Architects are captivated by robots, Daas and Wit’s recent book is honestly titled “Even when they do nothing, robots are evocative”. I believe that this newfound interest by architects in robots lies more interesting narratives – narratives that relate to the changing nature of architectural practice. The definition of what it means to be an architect is linked to our design tools. It was the invention of drawing that enabled the creation of the architect – defined by the ability to conceive of, draw, and communicate the plans for a building at a remove (both spatially and temporally) from the construction site. And so, it is no small matter that the design tools of the architect have changed. When the computer was introduced into architectural practice it was (and really still is) largely used as a replacement for 2D drafting. However, as was so clearly outlined by Ivan Sutherland all those years ago, the computer offers considerable potentials that are different and greater than the drafting board – what he famously called “dirty marks on paper”.

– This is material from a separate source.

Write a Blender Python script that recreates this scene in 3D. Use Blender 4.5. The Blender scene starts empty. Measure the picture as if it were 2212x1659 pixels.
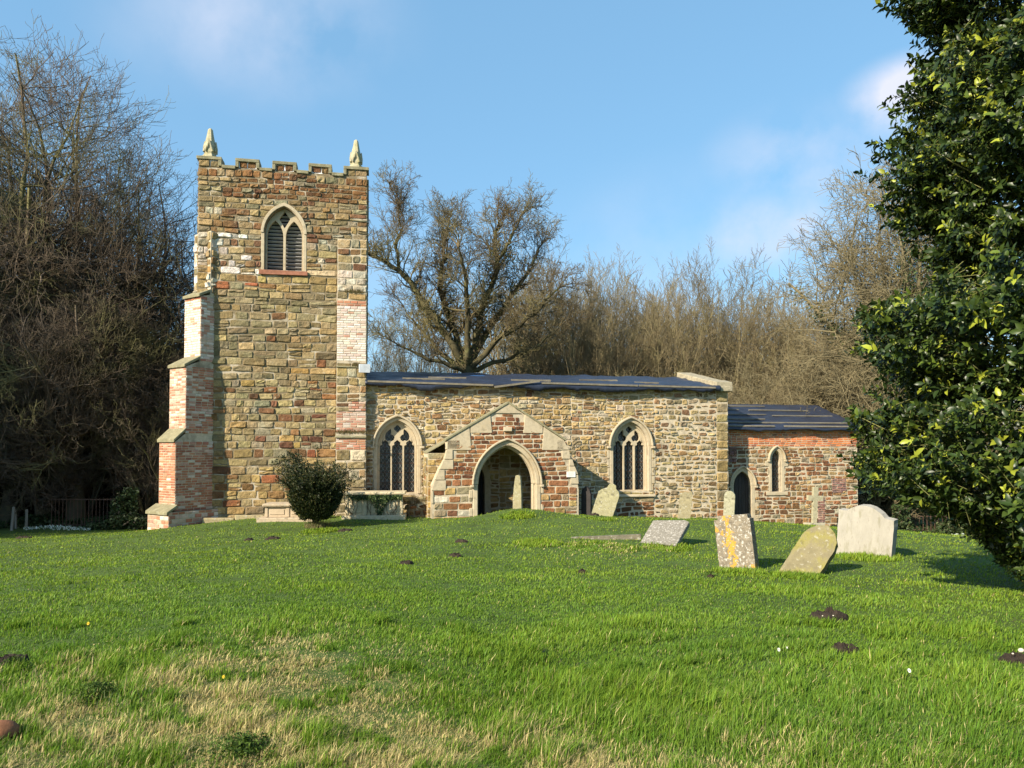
import bpy, math, random
import numpy as np
from mathutils import Vector, Matrix, noise
from mathutils.geometry import tessellate_polygon

# ------------------------------------------------------------------ camera, world, sun
SC = bpy.context.scene
COL = SC.collection
R = math.radians
FPX, PITCH, EYE = 1597.0, R(1.5), 1.6
SHIFT = 136 - FPX * math.tan(PITCH)
cam_d = bpy.data.cameras.new("camera")
cam_d.sensor_width = 36.0
cam_d.lens = 36.0 * FPX / 2212
cam_d.shift_y = SHIFT / 2212
cam_d.clip_end = 6000
cam_d.clip_start = 0.05
cam = bpy.data.objects.new("camera", cam_d)
cam.location = (0, 0, EYE)
cam.rotation_euler = (R(90) + PITCH, 0, 0)
COL.objects.link(cam)
SC.camera = cam

SUN_EL, SUN_AZ = 30.0, 46.0        # elevation; degrees to the left of straight behind the camera
sdir = Vector((-math.sin(R(SUN_AZ)) * math.cos(R(SUN_EL)), -math.cos(R(SUN_AZ)) * math.cos(R(SUN_EL)), math.sin(R(SUN_EL))))
sun_d = bpy.data.lights.new("sun", 'SUN')
sun_d.energy = 5.0
sun_d.angle = R(0.55)
sun_d.color = (1.0, 0.885, 0.705)
sun = bpy.data.objects.new("sun", sun_d)
sun.rotation_euler = sdir.to_track_quat('Z', 'Y').to_euler()
COL.objects.link(sun)

SC.view_settings.view_transform = 'Standard'
SC.view_settings.look = 'None'
SC.view_settings.gamma = 1
SC.view_settings.exposure = 0.95

W = bpy.data.worlds.new("World")
SC.world = W
W.use_nodes = True
nt = W.node_tree
for n in list(nt.nodes):
    nt.nodes.remove(n)
def wn(t, **k):
    n = nt.nodes.new(t)
    for a, b in k.items():
        setattr(n, a, b)
    return n
out = wn('ShaderNodeOutputWorld'); bg = wn('ShaderNodeBackground')
sky = wn('ShaderNodeTexSky', sky_type='NISHITA', sun_disc=False, sun_elevation=R(SUN_EL), sun_rotation=R(180 + SUN_AZ),
         altitude=50, air_density=1.0, dust_density=0.8, ozone_density=1.6)
hs = wn('ShaderNodeHueSaturation'); hs.inputs['Saturation'].default_value = 1.12; hs.inputs['Value'].default_value = 1.0
hs.inputs['Hue'].default_value = 0.485
nt.links.new(sky.outputs[0], hs.inputs['Color'])
even = wn('ShaderNodeMixRGB'); even.inputs[0].default_value = 0.5; even.inputs[2].default_value = (1.7, 3.4, 5.4, 1)
nt.links.new(hs.outputs[0], even.inputs[1])
tc = wn('ShaderNodeTexCoord')
# a few thin clouds, each a soft patch round its own direction in the sky, broken up by noise
def cloud_dir(px, py):
    v = Vector(((px - 1106) / FPX, 1, -(py - 965) / FPX)); return v.normalized()
prev = None
nz = wn('ShaderNodeTexNoise'); nz.inputs['Scale'].default_value = 5.0; nz.inputs['Detail'].default_value = 6
nz.inputs['Roughness'].default_value = 0.55
nt.links.new(tc.outputs['Generated'], nz.inputs['Vector'])
for (px, py, rad, amp) in [(560, 20, 0.16, 0.55), (1985, 205, 0.075, 2.2), (1740, 345, 0.11, 0.8), (1670, 490, 0.10, 1.0), (1480, 560, 0.2, 0.3),
                           (880, 620, 0.15, 0.15), (400, 60, .12, .2)]:
    d = cloud_dir(px, py)
    sub = wn('ShaderNodeVectorMath', operation='SUBTRACT'); sub.inputs[1].default_value = d
    nt.links.new(tc.outputs['Generated'], sub.inputs[0])
    mul = wn('ShaderNodeVectorMath', operation='MULTIPLY'); mul.inputs[1].default_value = (0.75, 1, 1.35)
    nt.links.new(sub.outputs[0], mul.inputs[0])
    ln = wn('ShaderNodeVectorMath', operation='LENGTH'); nt.links.new(mul.outputs[0], ln.inputs[0])
    mr = wn('ShaderNodeMapRange', interpolation_type='SMOOTHSTEP')
    mr.inputs[1].default_value = rad * 0.15; mr.inputs[2].default_value = rad; mr.inputs[3].default_value = amp; mr.inputs[4].default_value = 0
    nt.links.new(ln.outputs['Value'], mr.inputs[0])
    if prev is None:
        prev = mr.outputs[0]
    else:
        mx = wn('ShaderNodeMath', operation='MAXIMUM'); nt.links.new(prev, mx.inputs[0]); nt.links.new(mr.outputs[0], mx.inputs[1]); prev = mx.outputs[0]
nr = wn('ShaderNodeMapRange'); nr.inputs[1].default_value = 0.38; nr.inputs[2].default_value = 0.66
nt.links.new(nz.outputs['Fac'], nr.inputs[0])
ml = wn('ShaderNodeMath', operation='MULTIPLY'); nt.links.new(prev, ml.inputs[0]); nt.links.new(nr.outputs[0], ml.inputs[1])
mix = wn('ShaderNodeMixRGB'); mix.inputs[2].default_value = (4.4, 4.6, 5.4, 1)
nt.links.new(ml.outputs[0], mix.inputs[0]); nt.links.new(even.outputs[0], mix.inputs[1])
nt.links.new(mix.outputs[0], bg.inputs[0]); bg.inputs[1].default_value = 0.10
nt.links.new(bg.outputs[0], out.inputs[0])

# ------------------------------------------------------------------ survey of the photograph -> metres
TH = R(11); cT, sT = math.cos(TH), math.sin(TH)
def ray(px, py):
    x = (px - 1106) / FPX; y = -(py - 829 - SHIFT) / FPX
    return Vector((x, math.cos(PITCH) - y * math.sin(PITCH), math.sin(PITCH) + y * math.cos(PITCH)))
ORG = Vector((-4.747, 24.0, -0.85))
def wall(px, py, yl=0.0):
    """church-local (x, z) of what is seen at a photo point, on the plane yl behind the tower's south face"""
    d = ray(px, py); n = Vector((-sT, cT, 0)); u = Vector((cT, sT, 0)); o = Vector((0, 0, EYE))
    t = (yl - (o - ORG).dot(n)) / d.dot(n); q = o + t * d - ORG
    return q.dot(u), q.z
def at(px, py, Y):
    d = ray(px, py); t = Y / d.y
    return Vector((0, 0, EYE)) + d * t
def l2w(x, yl, z):
    return Vector((ORG.x + cT * x - sT * yl, ORG.y + sT * x + cT * yl, ORG.z + z))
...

I suggest that we are not yet any where near realizing the potentials of the computer for architectural design. We have only just scratched the surface. There is still too much inertia to clearly see the potentials of computation and design and how much this will entirely differ from the abilities of previous generations of architects. Parametric design has demonstrated its potential for design exploration. Authors and researchers proclaim its benefits to better explore design space, and my experience in practice has certainly demonstrated the potentials of parametric design in this manner. However, parametric design (and its related cousin computer programming) also enable the rapid generation of vast numbers of elements, and the creation of different data representations of buildings and products. Parametric designs bring disciplines together, it synthesizes collections of ideas, concepts, calculations, data, into a single entity. It links the conceptual, programmatic, and performative. The most powerful aspect of today’s software is its customizability. But how to build? Are these algorithmically generated structures unbuildable? While countless architects have demonstrated the potentials of 3d printers and laser cutters to make scale models, the next challenge is to build at 1:1. Enter digital fabrication, and perhaps the next wave of developments to impact architectural practice – robots.

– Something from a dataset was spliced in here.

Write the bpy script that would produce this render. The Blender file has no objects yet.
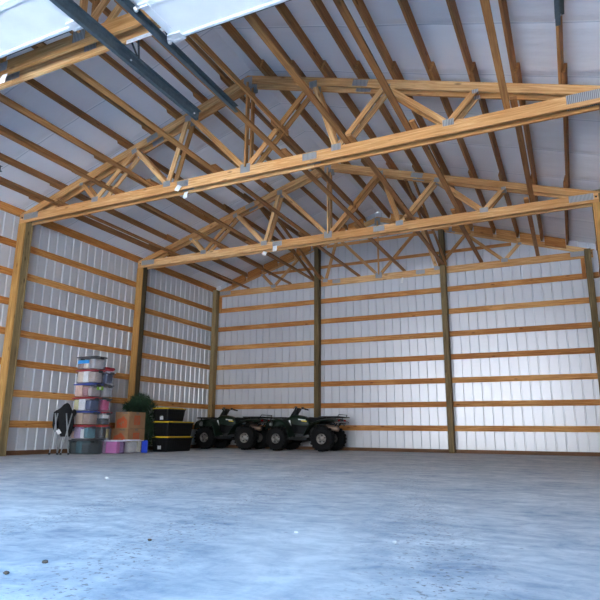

Too often technology is used without enough consideration for its consequences. And while these advanced technologies can be used to design spectacular buildings for the 1%, this studio will instead focus on how technology can advance a more humane, sustainable future. It seems, given current evidence, that a quest to maximise profit together with unhindered technological development has led us to the Anthropocene. Edward Burtynsky, in his show currently on at the AGO, paints a portrait of the world-as-it-is, a world that humans have made. The creators write that “humans now affect the Earth and its processes more than all other natural forces combined.” It is well known that human actions are changing our climate, and the construction, operation, maintenance and demolition of buildings has a huge impact on the environment and our shared resources. In 2015 and 2016 I researched and wrote Computing the Environment. For the book, we (Terri and I) interviewed leading architecture and engineering practices about their use of computational simulation. The general, and unanimous, conclusion, was that architects are moving beyond parametric design. Building designers are adopting new techniques for predicting people movement, solar performance, daylight and glare, acoustic performance, air flow, thermal comfort, and energy use. Not only this, but it was clear that architects saw these new technologies as a path to a brighter tomorrow, as Herbert Simon suggests, a way to “make existing situations into better ones.” This studio will reflect on how technology can instead design, predict, and build a better future.

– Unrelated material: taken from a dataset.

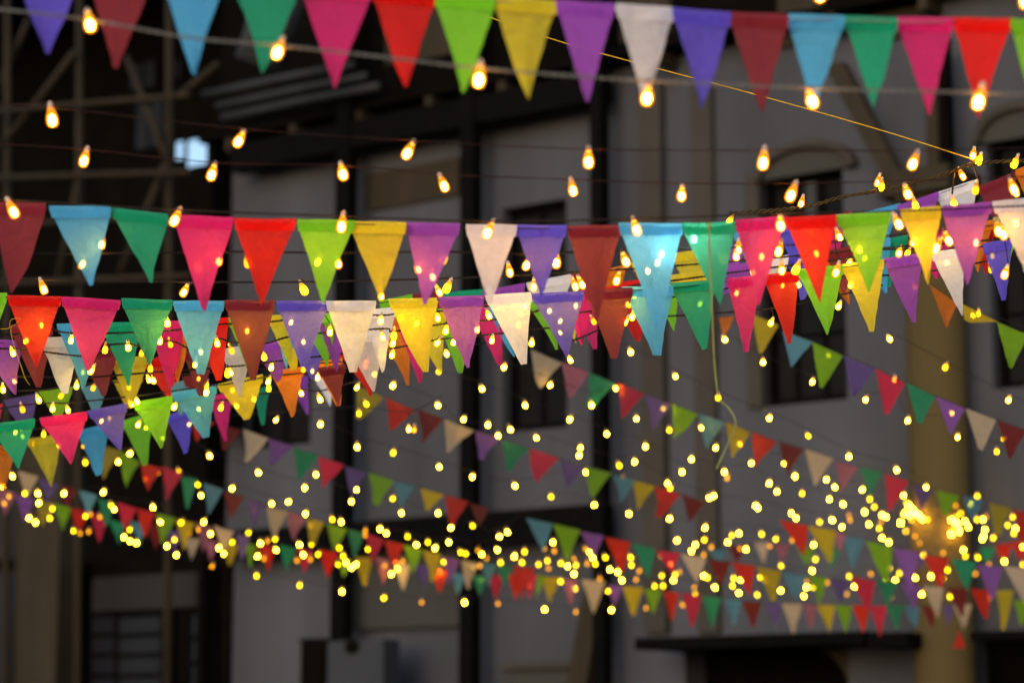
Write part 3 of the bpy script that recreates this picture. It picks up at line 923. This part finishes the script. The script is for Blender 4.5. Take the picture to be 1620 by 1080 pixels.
# mid and far strings: cord path and depths; bulbs are hung on the nearest cord
FAR = [
    # wire radius, depth left, depth right, bulb size, path, label
    (0.0022, 8.69, 8.68, 0.66, "-60 530 0 528 90 527 215 522 345 513 450 511 580 503 700 492 850 466 1000 448 1150 440 1350 410 1620 372", "uppermost twisted wire of bulbs threaded just behind the third pennant row"),
    (0.0022, 8.73, 8.72, 0.66, "-60 556 0 555 150 552 345 540 450 530 600 517 720 510 850 494 1000 480 1150 455 1330 436 1460 420 1640 400", "second twisted wire of bulbs threaded behind the third pennant row"),
    (0.0022, 9.13, 9.3, 0.66, "-60 600 0 598 150 594 350 580 450 572 570 556 650 548 770 530 900 520 1060 500 1250 470 1400 450", "third twisted wire of bulbs just below the third pennant row at the left"),
    (0.0020, 9.6, 10.0, 0.66, "-60 620 50 612 200 604 320 590 430 582 520 570 640 560 720 550 840 530", "dark wire of bulbs over the blue and yellow pennants at the left edge"),
    (0.0020, 9.8, 10.0, 0.66, "-60 656 60 640 200 625 300 615 400 600 480 590 560 580", "dark wire of bulbs over the rising row of pennants at the left edge"),
    (0.0020, 10.0, 10.3, 0.64, "-60 690 60 678 160 656 260 638 350 630 450 625 570 600", "wire of bulbs glowing through pink, violet and lime pennants at left"),
    (0.0020, 11.2, 12.0, 0.62, "-60 728 30 690 130 690 240 682 300 662 440 648 570 640 700 625", "sagging wire of bulbs under the rising pennant row at the left edge"),
    (0.0018, 10.95, 10.8, 0.62, "1500 462 1540 484 1560 490 1640 525", "short wire with two bulbs against the twisted yellow pennant at right"),
    (0.0018, 12.2, 12.6, 0.62, "1380 508 1500 570 1680 660", "right edge string of three spaced bulbs against the dark window"),
    (0.0018, 12.6, 13.4, 0.62, "1100 505 1147 522 1207 556 1285 588 1369 617 1436 650 1515 676 1600 705", "falling string of spaced bulbs along the violet and pink pennants at right"),
    (0.0018, 12.8, 15.0, 0.62, "930 520 1000 545 1069 580 1136 614 1217 646 1279 675 1343 707 1419 730 1490 760", "falling string of spaced bulbs between two pennant rows right of centre"),
    (0.0018, 12.9, 16.0, 0.62, "780 560 870 592 974 610 1049 632 1110 662 1171 690 1241 718 1307 744 1364 760 1440 775", "falling string of bulbs along the longest falling pennant row"),
    (0.0018, 13.2, 16.8, 0.62, "600 575 763 602 831 628 901 652 960 674 1021 694 1079 726 1146 732 1217 750 1312 776 1400 792", "falling string of bulbs just under the longest falling pennant row"),
    (0.0018, 13.4, 17.4, 0.62, "540 585 621 598 693 630 733 652 788 676 849 682 918 700 1004 718 1056 752 1122 774 1195 788 1300 812 1420 815", "falling string of bulbs over the row of yellow and red middle pennants"),
    (0.0018, 13.6, 17.8, 0.62, "400 640 507 660 622 700 695 725 747 742 815 757 927 735 1000 780 1059 808 1115 822 1205 832 1300 846 1400 835", "falling string of bulbs in open space under the yellow and red middle pennants"),
    (0.0018, 14.0, 17.6, 0.62, "250 655 330 710 410 738 482 758 564 764 635 800 713 822 802 832 872 775 940 790 995 800", "falling string of bulbs along the pennant row left of centre"),
    (0.0018, 14.6, 18.2, 0.62, "-60 735 20 744 135 722 205 708 250 738 313 757 367 765 456 785 540 815 611 832 690 850 787 858 875 846 933 860 1000 870 1100 852 1160 838 1227 842 1270 822 1380 800", "string of bulbs curving from left into the upper edge of dense lights"),
    (0.0018, 15.0, 18.6, 0.62, "-60 778 60 770 160 768 242 792 330 830 402 800 490 822 540 858 600 862 690 868 760 868 830 866 910 878 1000 884 1060 884 1120 870 1180 862 1290 868 1390 838 1500 815 1640 805", "long string of bulbs through the upper middle of dense lights"),
    (0.0018, 15.6, 18.8, 0.62, "-60 790 50 812 130 812 205 828 280 842 355 866 412 852 480 868 560 884 630 890 700 885 790 882 900 886 980 900 1060 902 1140 905 1210 908 1290 895 1400 868 1500 860 1640 850", "long string of bulbs through the centre of dense lights at the bottom"),
    (0.0018, 16.2, 18.8, 0.62, "-60 800 70 815 127 835 206 848 275 860 345 882 407 870 474 872 560 892 628 896 700 900 770 880 860 890 940 900 1040 915 1110 908 1170 912 1240 918 1300 912 1400 900 1500 895 1640 878", "long string of bulbs through the lower middle of dense lights"),
    (0.0018, 16.6, 18.6, 0.62, "240 868 335 885 406 900 474 914 541 925 607 934 667 942 735 942 788 944 862 952 911 955 967 953 1022 950 1080 944 1140 926 1200 930 1270 932 1350 920 1420 930 1500 934 1640 936", "lowest string of bulbs hanging under the dense lights"),
]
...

The studio will have three themes:

1. Algorithms as a creative force
Palle Dahlstedt says that “algorithms are the trebuchet of creativity”, and Kostas Terzidis similarly notes that “algorithms can be regarded as extensions to human thinking and therefore may allow one to leap into areas of unpredictable, unimaginable, and often inconceivable potential. In this studio we will re-establish the vision of the original innovators that CAD is not just a better way to draw “but a deeper way to think.”

2. Simulation as a predictive mechanism
Designers are “moving away from employing computational design as a means to produce conventional architectural representations towards something more”, searching for ways to expand the scope of what may be represented computationally: material properties, energy flows, and other informational aspects. Kjell Anderson writes that “simulations provide immediate feedback about the consequences of design decisions, continued use of simulation software validates and hones an individual's intuition.” He explains that simulation itself can be a highly creative act, as it helps designers develop intuitions on performance as “play leads to understanding.”

3. Digital (Robotic) Fabrication
In contemporary practice, computer-controlled fabrication machines narrow the gap between representation and building as instructions can be sent directly from the design environment to machine, and in this way robots and computational methods will inevitably disrupt traditional roles. As architecture is a design process that extends from ideation through to realization, the introduction of robotic fabrication requires new innovations and a re-thinking of design process. In the building industry, design tool innovation has been hindered by a tendency to digitalize already existing processes instead of harnessing the inherent potentials of computational technology. Research has demonstrated industrial robots will impact architectural design and the building industry through: authored constructive processes, constructive adaptability, digital engagement with material properties, and engagement with the physical reality of performance and construction. The research developed by this studio will investigate new design roles and technological processes that will shift the building industry from prescriptive standardized production to performance-based mass customization.

In this studio, students will undertake individual research projects under the guidance of Dr. Brady Peters. Together, we will learn new research methods specifically relating to parametric design, building performance simulation, and digital fabrication. It is recommended that students have good 3D modelling skills and experience with parametric modelling. New skills will be taught in building performance simulation and robotic digital fabrication. Students will learn how to ask appropriate questions in order to develop new knowledge, how to communicate findings, and contextualize their work within a larger body of discourse. An optional group research trip will give students the chance to visit world-leading architectural research and prototyping facilities. This studio has a particular focus on digital craft, and the actions of creation and analysis. Through a methodology that takes projects from design probes, through prototypes, and finally to 1:1 built demonstrators, students will develop their own program of research, and critically reflect on their own work. The students win this studio will develop and investigate questions of how digital technology and robotic digital fabrication will create better architecture, and a better future.